Exercise task » The copy must start at the line that contains "Recreate this scene" and finish at the line that contains "wd.node_tree.nodes['Background'].inputs[1].default_value = 0.055", reproducing each line exactly. Any picture in that span is omitted.

Data shown »

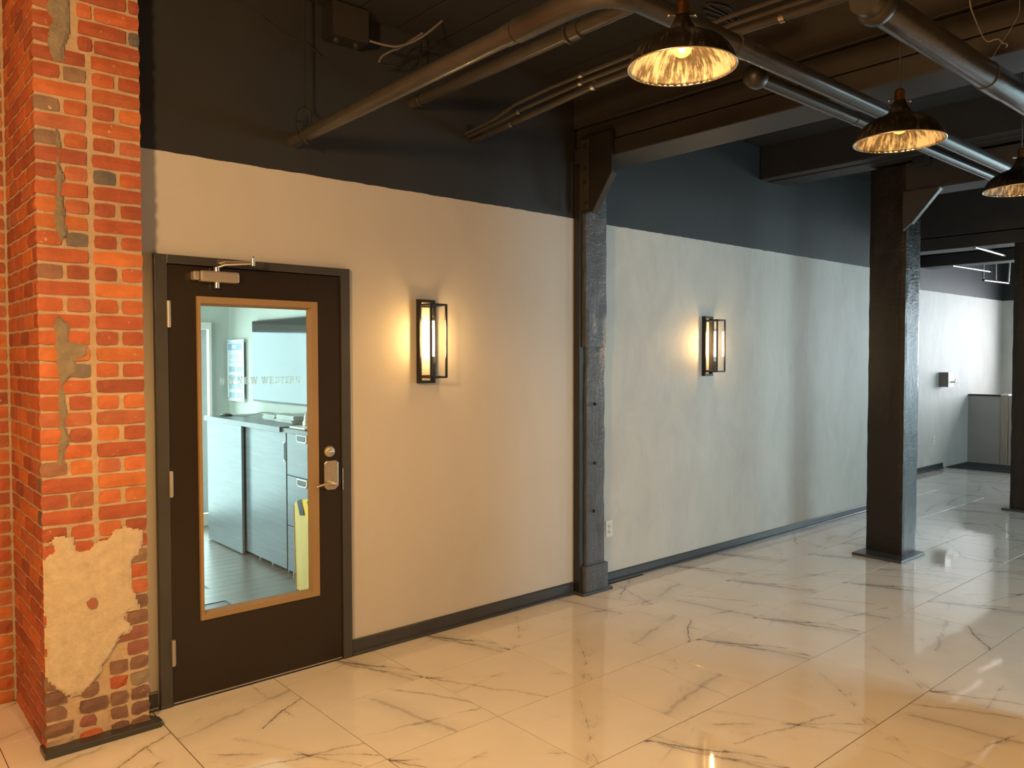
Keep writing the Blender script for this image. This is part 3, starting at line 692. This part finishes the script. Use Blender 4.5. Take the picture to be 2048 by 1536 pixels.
CLs = bx('plinth', M_trim, CL, 5.485, 5.86+.10, -0.70+.03, -0.255, 0.0, 0.024, 0.003)
MB().prism([(-0.598, 2.74), (-0.598, 3.06), (-0.88, 3.06), (-0.665, 2.80)], 'x', 5.590, 5.625).build('corbel_plate', M_beam, CL, 0.002)
MB().prism([(-0.66, 2.795), (-0.882, 3.052), (-0.888, 3.047), (-0.666, 2.79)], 'x', 5.588, 5.64).build('plate_flange', M_pipe, CL)
C3 = thing('timber_column', 'dark timber column at the right edge of the photo, farther back than the first', 'column', (8.9, -0.6, 0))
timber('shaft', M_timber2, C3, 8.76, 9.06, -0.78, -0.46, 0.02, 2.96, 0.003, 60, 6, 13)
bx('plinth', M_trim, C3, 8.70, 9.12, -0.84, -0.40, 0, 0.024, 0.003)
def beam(label, x0, x1, y0, y1, z0_, parts):
    t = thing('ceiling_beam', label, 'beam', ((x0+x1)/2, y1, z0_), None)
    for nm, a in parts: bx(nm, M_beam, t, *a, 0.006)
    return t
B1 = beam('heavy dark ceiling beam resting on the grey wall post', 2.88, 3.21, -6.5, .5, 3.05,
  [('lower_member', (2.88, 3.21, -6.5, 0.525, 3.055, 3.165)), ('upper_member', (2.895, 3.20, -6.5, 0.525, 3.175, 3.30)), ('upper_member', (2.87, 3.22, -6.5, .525, 3.305, 3.617))])
MB().cyl((2.878, -.3, 3.42), (2.866, -.3, 3.42), .02, 6).build('bolt', M_dpipe, B1)
B2 = beam('dark ceiling beam with three exposed boards above the free standing column', 5.31, 5.9, -6.5, .5, 3.06,
  [('board', (5.31, 5.43, -6.5, 0.555, 3.315, 3.617)), ('board', (5.46, 5.60, -6.5, 0.555, 3.31, 3.617)), ('board', (5.635, 5.76, -6.5, 0.555, 3.32, 3.617)), ('lower_girder', (5.63, 5.93, -6.5, -0.60, 3.062, 3.30))])
for z in (3.10, 3.21): MB().cyl((5.632, -.90, z), (5.622, -.90, z), .014, 8).build('bolt', M_pipe, B2)
B3 = beam('distant dark ceiling beam running over the farther column', 8.73, 9.05, -6.5, 1.3, 2.95,
  [('lower_member', (8.73, 9.05, -6.5, 1.36, 2.955, 3.10)), ('upper_member', (8.70, 9.08, -6.5, 1.36, 3.11, 3.617))])
B4 = beam('farthest dark ceiling beam above the bright end wall', 10.86, 11.3, -6.5, 1.3, 3.0,
  [('lower_member', (10.86, 11.2, -6.5, 1.36, 3.0, 3.16)), ('upper_member', (10.83, 11.25, -6.5, 1.36, 3.17, 3.617))])
tag(bx('box_light', M_dpipe, None, 5.50, 5.60, -0.80, -0.70, 3.235, 3.31, 0.004), 'small box fixture under the beam just right of the free standing column', 'fixture')

# ------------------------------------------------------------------ pipes
def bend(p0, c, p1, n=8):
    p0, c, p1 = Vector(p0), Vector(c), Vector(p1); return [p0*(1-t)**2+c*2*t*(1-t)+p1*t*t for t in [i/n for i in range(n+1)]]
A = thing('overhead_pipe', 'thick pipe leaving the upper wall above the door and running toward the camera', 'pipe', (0.76, 0.53, 2.85))
MB().cyl((0.76, 0.535, 2.848), (0.76, -1.30, 2.868), 0.036, 24).build('pipe_run', M_pipe, A)
MB().cyl((0.76, -1.22, 2.868), (0.76, -1.27, 2.868), 0.040, 24).cyl((0.76, -1.28, 2.868), (0.76, -1.58, 2.870), 0.044, 24).build('coupling', M_pipe, A)
MB().tube([(0.76, -1.56, 2.87)]+bend((0.76, -1.6, 2.87), (0.76, -1.71, 2.87), (0.88, -1.71, 2.87)), 0.046, 20).build('elbow', M_pipe, A)
A2 = thing('overhead_pipe', 'long grey main pipe running along the ceiling behind the hanging lamps', 'pipe', (0.88, -1.71, 2.87))
MB().cyl((0.87, -1.71, 2.87), (8.6, -1.71, 2.875), 0.037, 28).build('pipe_run', M_pipe, A2)
for x in (1.50, 3.30, 5.2): MB().cyl((x-.035, -1.71, 2.872), (x+.035, -1.71, 2.872), 0.042, 24).build('coupling', M_pipe, A2)
Bp = thing('overhead_pipe', 'second pipe from the wall, beside and above the thick one', 'pipe', (1.519, 0.53, 3.2))
MB().cyl((1.519, 0.535, 3.205), (1.519, -1.50, 3.215), 0.034, 22).build('pipe_run', M_pipe, Bp)
MB().cyl((1.519, -.80, 3.21), (1.519, -.86, 3.21), 0.043, 22).cyl((1.519, -.78, 3.21), (1.519, -.79, 3.21), 0.050, 22).build('coupling', M_pipe, Bp)
Dp = thing('overhead_pipe', 'thinner grey pipe running just below the main pipe, ending at a dark cap', 'pipe', (2.0, -1.5, 2.93))
MB().cyl((1.965, -1.505, 2.915), (8.6, -1.505, 2.918), 0.031, 24).build('pipe_run', M_pipe, Dp)
MB().lathe([(0.0001, -.075), (0.030, -.072), (0.046, -.055), (0.050, -.03), (0.050, 0.0), (0.040, .012), (0.033, .014)], (1.965, -1.505, 2.915), 24, 'x').build('end_cap', M_dpipe, Dp)
MB().cyl((2.84, -1.505, 2.916), (2.88, -1.505, 2.916), 0.034, 22).build('coupling', M_pipe, Dp)
Ep = thing('overhead_pipe', 'thick shiny pipe crossing the upper right corner of the photo', 'pipe', (1.7, -2.18, 2.9))
MB().cyl((1.50, -2.19, 2.892), (8.6, -2.19, 2.892), 0.055, 32).build('pipe_run', M_pipe, Ep)
MB().cyl((2.60, -2.19, 2.892), (2.82, -2.19, 2.892), 0.059, 32).build('coupling', M_pipe, Ep)
MB().lathe([(0.055, -.05), (0.068, -.04), (0.068, 0.0), (0.055, .010)], (1.60, -2.19, 2.892), 28, 'x').build('collar', M_dpipe, Ep)
# hanger
H = thing('pipe_hanger', 'dark threaded rod and clevis ring holding the thick pipe at the wall', 'pipe hanger', (0.76, 0.40, 3.0))
MB().cyl((0.772, 0.42, 3.0), (0.772, 0.42, CZ), 0.005, 8).build('rod', M_dpipe, H)
MB().tube([(0.76, 0.36, 2.80), (0.72, 0.40, 2.85), (0.715, 0.42, 2.92), (0.745, .42, 2.985), (0.772, 0.42, 3.005), (0.80, 0.42, 2.985), (0.81, 0.42, 2.92), (0.80, 0.40, 2.85), (0.76, 0.36, 2.80)], 0.006, 8).build('clevis', M_dpipe, H)
MB().tube([(0.715, 0.42, 2.925), (0.82, 0.42, 2.92)], 0.005, 8).build('cross_bolt', M_dpipe, H)
H2 = thing('pipe_hanger', 'dark clamp ring around the second pipe near the wall', 'pipe hanger', (1.519, .42, 3.2))
MB().lathe([(0.040, -.012), (0.040, .012), (0.036, .012), (0.036, -.012)], (1.519, 0.44, 3.206), 20, 'y').build('ring', M_dpipe, H2)
MB().cyl((1.519, .44, 3.245), (1.519, .44, CZ), 0.005, 8).build('rod', M_dpipe, H2)
# conduits
def conduit_run(label, pts, r, clamps=()):
    t = thing('conduit', label, 'conduit', pts[0]); MB().tube(pts, r, 10).build('conduit_run', M_pipe, t)
    for p in clamps: MB().lathe([(r+.004, -.012), (r+.004, .012)], p, 14, 'y').build('coupling', M_steel, t)
conduit_run('lowest of the bundled conduits, straight from the wall past the lamp', [(1.975, 0.53, 3.065), (1.97, 0.0, 3.10), (1.965, -.5, 3.135), (1.96, -.8, 3.14), (1.96, -1.4, 3.145), (1.955, -2.3, 3.115)], 0.018, [(1.97, 0.15, 3.09), (1.965, -.52, 3.135), (1.96, -1.62, 3.138)])
conduit_run('middle of the bundled conduits bowing slightly above the straight one', [(1.940, 0.53, 3.087), (1.940, 0.2, 3.112), (1.94, 0.0, 3.138), (1.94, -.3, 3.155), (1.94, -.5, 3.166), (1.94, -1.4, 3.176), (1.94, -2.3, 3.146)], 0.012, [(1.94, 0.05, 3.13), (1.94, -.45, 3.164)])
conduit_run('uppermost of the bundled conduits with the strongest bow', [(1.915, 0.53, 3.10), (1.915, 0.25, 3.125), (1.91, 0.05, 3.165), (1.91, -.25, 3.185), (1.91, -.5, 3.19), (1.91, -1.4, 3.202), (1.91, -2.3, 3.175)], 0.011, [(1.91, -.48, 3.19)])
tag(bx('wall_hole', simple('black_void', (0.003, 0.003, 0.003), 0.9), None, 1.935, 2.03, 0.523, 0.5295, 3.10, 3.16), 'small dark square hole in the upper wall where the conduits enter', 'hole')
# electrical box
EB = thing('electrical_box', 'dark metal electrical box high on the wall near the ceiling', 'electrical box', (1.03, 0.53, 3.4))
bx('case', M_dpipe, EB, 0.93, 1.15, 0.40, 0.529, 3.42, 3.60, 0.004)
bx('cover', M_beam, EB, 0.935, 1.145, 0.393, 0.3995, 3.425, 3.595, 0.002)
for x in (0.98, 1.10): MB().cyl((x, 0.46, 3.405), (x, 0.46, 3.42), 0.016, 10).build('knockout', M_pipe, EB)
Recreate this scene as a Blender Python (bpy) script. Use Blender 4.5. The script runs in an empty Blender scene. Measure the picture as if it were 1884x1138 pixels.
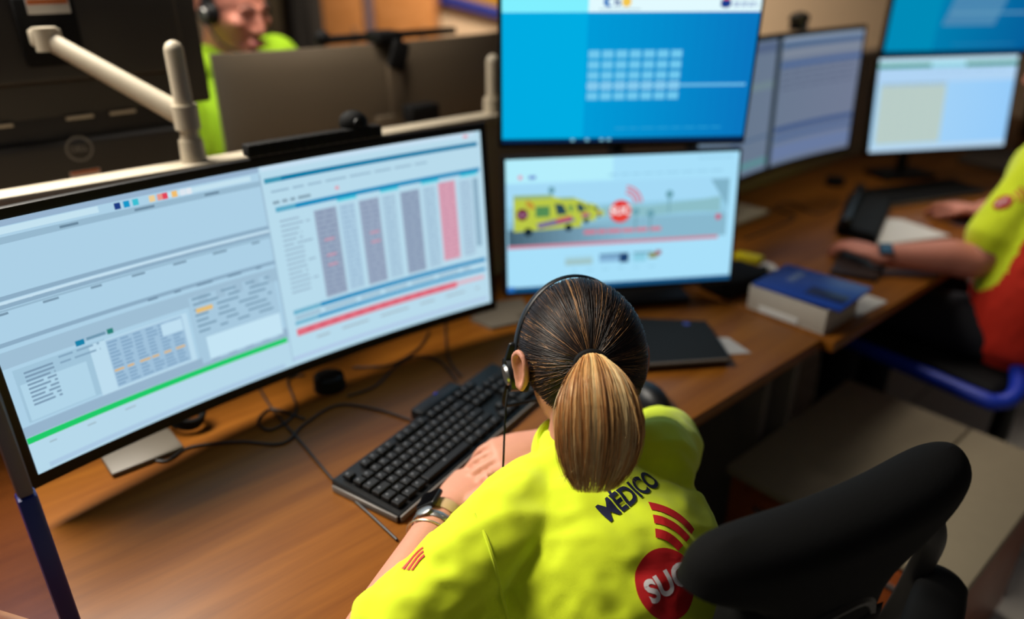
import bpy, bmesh, math, random
from mathutils import Vector, Matrix, noise
from mathutils.bvhtree import BVHTree
random.seed(11)
SC = bpy.context.scene
COL = SC.collection
PI = math.pi
V = Vector

# ---------------------------------------------------------------- camera, world, lights, exposure
F_PX, CX, CY = 1360.0, 942.0, 569.0
PITCH = math.radians(25.5)
CAM_Z = 1.50
cam_d = bpy.data.cameras.new('camera')
cam = bpy.data.objects.new('camera', cam_d); COL.objects.link(cam)
cam.location = (0, 0, CAM_Z); cam.rotation_euler = (PI / 2 - PITCH, 0, 0)
cam_d.sensor_width = 36.0; cam_d.lens = 36.0 * F_PX / 1884.0
cam_d.clip_start = 0.05
cam_d.dof.use_dof = True; cam_d.dof.focus_distance = 0.93; cam_d.dof.aperture_fstop = 1.35
SC.camera = cam

wd = bpy.data.worlds.new('world'); SC.world = wd; wd.use_nodes = True
wd.node_tree.nodes['Background'].inputs[0].default_value = (0.95, 0.93, 1.0, 1)
wd.node_tree.nodes['Background'].inputs[1].default_value = 0.055

def area(name, loc, target, sx, sy, power, col, spread=PI):
    d = bpy.data.lights.new(name, 'AREA'); d.shape = 'RECTANGLE'; d.size = sx; d.size_y = sy
    d.energy = power; d.color = col
    o = bpy.data.objects.new(name, d); COL.objects.link(o); o.location = loc
    o.rotation_euler = (V(target) - V(loc)).to_track_quat('-Z', 'Y').to_euler(); d.spread = spread
    return o
area('ceiling_lamp_left', (-1.42, 1.30, 2.60), (-0.58, 0.87, 0.75), 1.3, 0.6, 28, (1.0, 0.93, 0.82), math.radians(88))
area('fill_light_front', (0.1, -0.5, 2.6), (0.2, 0.9, 0.7), 1.2, 0.6, 0.8, (1.0, 0.93, 0.86))  # added fill for the woman's back, not a known lamp
area('ceiling_lamp_far', (0.3, 3.7, 2.65), (0.3, 5.0, 0.9), 1.8, 0.6, 43, (1.0, 0.87, 0.72), math.radians(110))
area('fill_light_man', (-0.35, 1.7, 2.5), (-0.72, 2.25, 1.35), 0.6, 0.4, 4.2, (1.0, 0.92, 0.82), math.radians(62))  # added light, aimed at the man's face to brighten it
area('fill_light_colleague', (0.95, 2.35, 2.6), (1.52, 2.05, 1.0), 0.8, 0.5, 3.4, (1.0, 0.92, 0.82), math.radians(56))  # added light to brighten the colleague's sleeve, kept narrow to spare the cabinet

SC.view_settings.view_transform = 'Standard'; SC.view_settings.look = 'None'
SC.view_settings.gamma = 1; SC.view_settings.exposure = 0.0
SC.view_settings.use_curve_mapping = False

# ---------------------------------------------------------------- helpers
SP, CP = math.sin(PITCH), math.cos(PITCH)
def ray(px, py):
    u, v = px - CX, py - CY
    return V((u, F_PX * CP - v * SP, -(F_PX * SP + v * CP)))
def at(px, py, z):                       # point at height z seen at that pixel
    d = ray(px, py); return V((0, 0, CAM_Z)) + d * ((z - CAM_Z) / d.z)
def atd(px, py, depth):                  # point at that optical depth
    return V((0, 0, CAM_Z)) + ray(px, py) * (depth / F_PX)
def atn(px, py, n):                      # point on the vertical plane n = const of the desk frame
    d = ray(px, py); return V((0, 0, CAM_Z)) + d * (n / d.dot(EN))

DESK_YAW = math.radians(41.35)
EE = V((math.cos(DESK_YAW), math.sin(DESK_YAW), 0)); EN = V((-math.sin(DESK_YAW), math.cos(DESK_YAW), 0)); EZ = V((0, 0, 1))
def D(e, n, z): return EE * e + EN * n + EZ * z
def en(p): return p.dot(EE), p.dot(EN)
DM = Matrix.Rotation(DESK_YAW, 4, 'Z')
DESK_Z = 0.74

def s2l(c):
    c = c / 255.0
    return c / 12.92 if c <= 0.04045 else ((c + 0.055) / 1.055) ** 2.4
def C(r, g, b): return (s2l(r), s2l(g), s2l(b), 1)

_m = {}
def mat(name, rgb, rough=0.5, metal=0.0, var=0.06, scale=40, bump=0.0, bscale=300, sheen=0.0, spec=0.5, coat=0.0):
    if name in _m: return _m[name]
    m = bpy.data.materials.new(name); m.use_nodes = True; nt = m.node_tree
    b = nt.nodes['Principled BSDF']; c = C(*rgb)
    tc = nt.nodes.new('ShaderNodeTexCoord')
    nz = nt.nodes.new('ShaderNodeTexNoise'); nz.inputs['Scale'].default_value = scale; nz.inputs['Detail'].default_value = 4
    nt.links.new(tc.outputs['Object'], nz.inputs['Vector'])
    mx = nt.nodes.new('ShaderNodeMix'); mx.data_type = 'RGBA'
    mx.inputs[6].default_value = tuple(x * (1 - var) for x in c[:3]) + (1,)
    mx.inputs[7].default_value = tuple(min(1, x * (1 + var)) for x in c[:3]) + (1,)
    nt.links.new(nz.outputs[0], mx.inputs[0]); nt.links.new(mx.outputs[2], b.inputs['Base Color'])
    b.inputs['Roughness'].default_value = rough; b.inputs['Metallic'].default_value = metal
    b.inputs['Specular IOR Level'].default_value = spec
    b.inputs['Sheen Weight'].default_value = sheen; b.inputs['Coat Weight'].default_value = coat
    if bump:
        n2 = nt.nodes.new('ShaderNodeTexNoise'); n2.inputs['Scale'].default_value = bscale; n2.inputs['Detail'].default_value = 3
        nt.links.new(tc.outputs['Object'], n2.inputs['Vector'])
        bp = nt.nodes.new('ShaderNodeBump'); bp.inputs['Strength'].default_value = bump; bp.inputs['Distance'].default_value = 0.002
        nt.links.new(n2.outputs[0], bp.inputs['Height']); nt.links.new(bp.outputs[0], b.inputs['Normal'])
    _m[name] = m; return m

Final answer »
Recreate this scene as a Blender Python (bpy) script. Use Blender 4.5. The script runs in an empty Blender scene. Measure the picture as if it were 1884x1138 pixels.
import bpy, bmesh, math, random
from mathutils import Vector, Matrix, noise
from mathutils.bvhtree import BVHTree
random.seed(11)
SC = bpy.context.scene
COL = SC.collection
PI = math.pi
V = Vector

# ---------------------------------------------------------------- camera, world, lights, exposure
F_PX, CX, CY = 1360.0, 942.0, 569.0
PITCH = math.radians(25.5)
CAM_Z = 1.50
cam_d = bpy.data.cameras.new('camera')
cam = bpy.data.objects.new('camera', cam_d); COL.objects.link(cam)
cam.location = (0, 0, CAM_Z); cam.rotation_euler = (PI / 2 - PITCH, 0, 0)
cam_d.sensor_width = 36.0; cam_d.lens = 36.0 * F_PX / 1884.0
cam_d.clip_start = 0.05
cam_d.dof.use_dof = True; cam_d.dof.focus_distance = 0.93; cam_d.dof.aperture_fstop = 1.35
SC.camera = cam

wd = bpy.data.worlds.new('world'); SC.world = wd; wd.use_nodes = True
wd.node_tree.nodes['Background'].inputs[0].default_value = (0.95, 0.93, 1.0, 1)
wd.node_tree.nodes['Background'].inputs[1].default_value = 0.055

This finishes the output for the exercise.